EXERCISE TASK
Copy out each line that mentions the word "script".

TASK MATERIAL
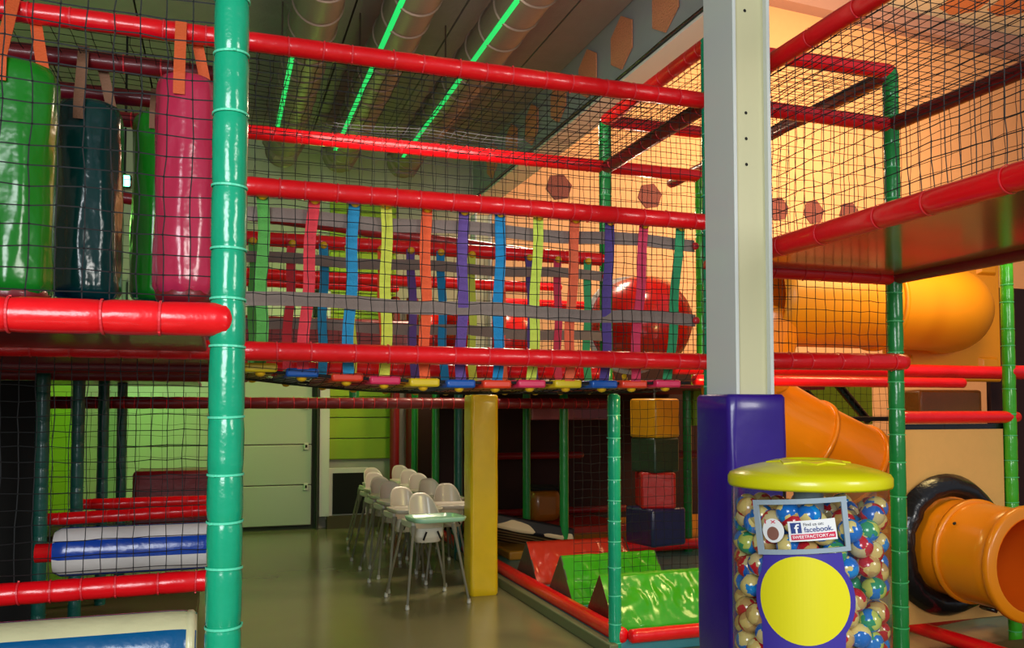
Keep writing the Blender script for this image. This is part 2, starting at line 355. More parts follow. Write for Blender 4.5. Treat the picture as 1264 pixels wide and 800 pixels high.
# ================================================================ PLAY FRAME
X0, X1, X2 = .02, 2.65, 3.95; Y0, Y1, Y2, Y3 = 2.86, 4.28, 5.70, 7.12; ZD, ZM, ZT, ZT2 = 2.025, 2.815, 3.52, 3.86
rk = dict(tie=M['redtie']); gk = dict(tie=M['greentie']); tk = dict(tie=M['tealtie'])
post(X0, Y0, 0, 4.0, M['teal'], 'thick glossy teal post in the left foreground, floor to top', r=.0545, step=.19, wrinkle=1.4, **tk)
post(X0, Y1, 0, 3.8, M['teal'], 'teal post directly behind the thick foreground post', **tk)
post(X0, Y2, 0, 3.8, M['green'], 'green post at the far left corner of the rope bridge', **gk)
post(X1, Y1, 0, ZT2+.02, M['teal'], 'teal green post half hidden behind the white column', r=.047, **tk)
post(X1+.0, Y2, ZD-.15, ZT2, M['green'], 'upper green post at the far right corner of the rope bridge', **gk)
post(2.70, 5.68, 0, 1.84, M['teal'], 'lower teal post standing at the corner of the mat area', **tk)
post(3.45, Y2, ZD, ZT+.02, M['lime'], 'dark green upper post just left of the white column', **gk)
post(X2, Y1, 0, ZT2, M['green'], 'tall green post right of the candy machine', r=.048, **gk)
pr = at(1245, 450, Y=5.0); post(pr.x, pr.y, 0.0, 2.9, M['lime'], 'light green post at the right edge behind the orange tube', **gk)
# Y1 plane
beam((-2.6, Y1, ZT), (X0, Y1, ZT), M['red'], 'bright red top beam crossing above the hanging bags', **rk)
beam((X0, Y1, ZT), (X1, Y1, ZT), M['red'], 'bright red top beam on the near side of the rope bridge', **rk)
beam((X0, Y1, ZM), (X1, Y1, ZM), M['red'], 'red handrail beam from which the near coloured straps hang', step=.14, **rk)
beam((X0, Y1, ZD), (X1+.02, Y1, ZD-.01), M['red'], 'red lower beam on the near side of the rope bridge', **rk)
beam((-2.6, Y1, ZD), (X0, Y1, ZD), M['red'], 'red beam under the deck behind the thick front beam', **rk)
beam((X1, Y1, ZT), (X2, Y1, ZT), M['red'], 'red top beam right of the white column, ending at the tall green post', **rk)
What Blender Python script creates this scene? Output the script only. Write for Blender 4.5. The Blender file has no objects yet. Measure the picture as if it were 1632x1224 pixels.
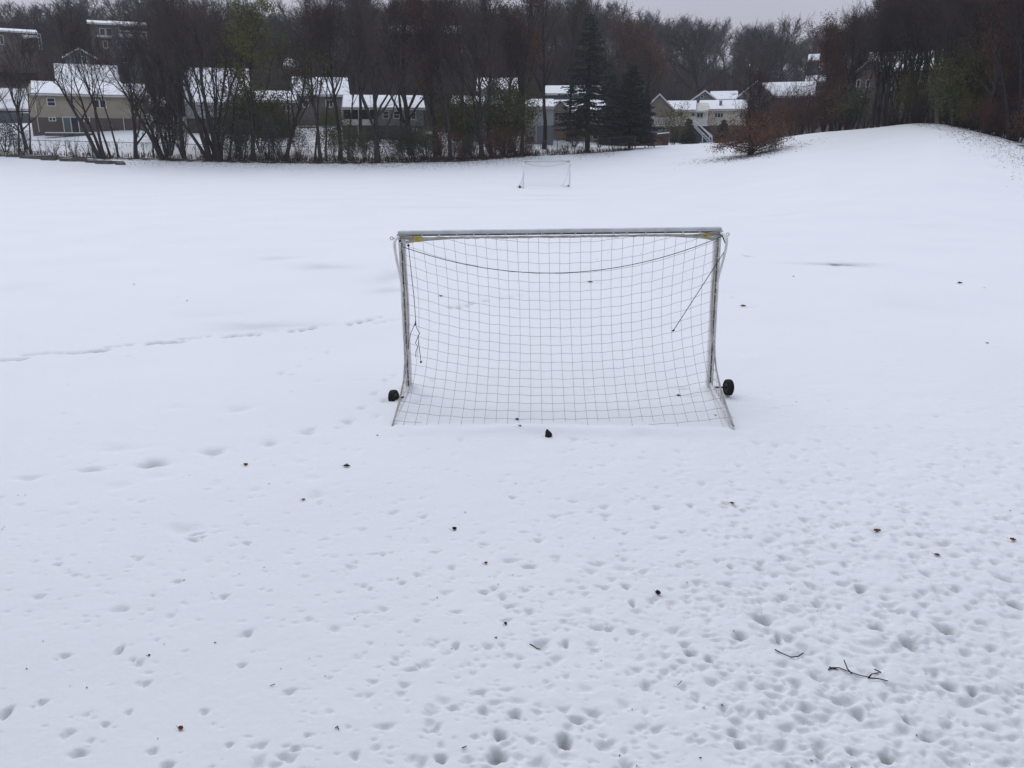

WRITTEN ANSWER
Keep writing the Blender script for this image. This is part 2, starting at line 355. More parts follow. Write for Blender 4.5. Treat the picture as 1264 pixels wide and 800 pixels high.
What Blender Python script creates this scene? Output the script only. Write for Blender 4.5. The Blender file has no objects yet. Measure the picture as if it were 1632x1224 pixels.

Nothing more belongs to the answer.